Today, part of the Socratic role is played by the media. Most people living under dictatorships are comparable to the Socratic prisoners living in a cave in which shadows are made to look like reality.
Which is why tyrants and despots are so hostile to the media and all who advocate contrary ideas and opinions. Those who rule in their own selfish interests, those who would keep the people shackled in the dark cave of ignorance and mental poverty, those who would be lords and masters rather than servants of the people, power-drunk despots enslaved by their greed and base desires - those people will do anything and everything within their means – including the murder of innocent persons – in order to snuff out the light of truth and justice, to keep the light outside the cave, to perpetuate the myth of the shadows as representations of reality.

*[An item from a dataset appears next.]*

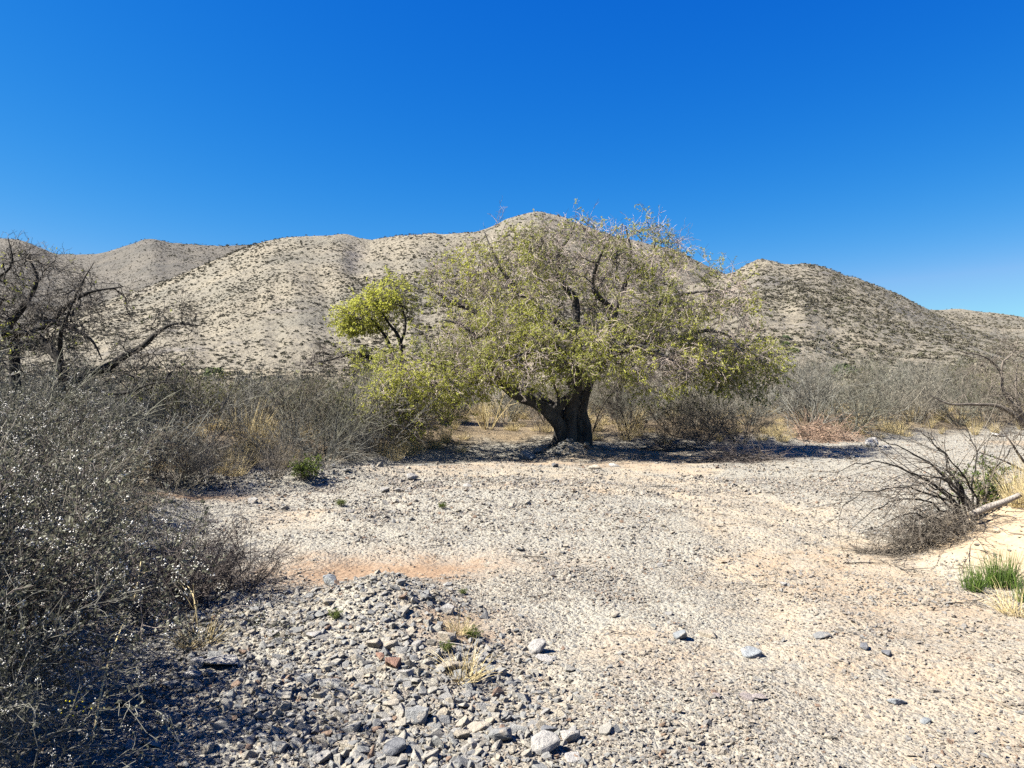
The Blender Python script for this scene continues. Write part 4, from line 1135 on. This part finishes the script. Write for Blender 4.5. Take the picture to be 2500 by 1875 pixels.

They may succeed in snuffing out the lives of individuals, in blocking the flow of truth in the form of media information to the people, but they can never snuff out the light of truth and justice because this light is of the essence of God and cannot be touched by the soiled hands of power-crazed despots. Eventually, the light will filter through to the eyes and minds of the cave dwellers, and the power of knowledge will triumph of the darkness of ignorance and lies. Socrates has long been vindicated and he will continue to be vindicated till the end of times. So will all those media dedicated to the propagation of truth and justice, in spite of the doomed efforts of tyrants to prevent this from happening.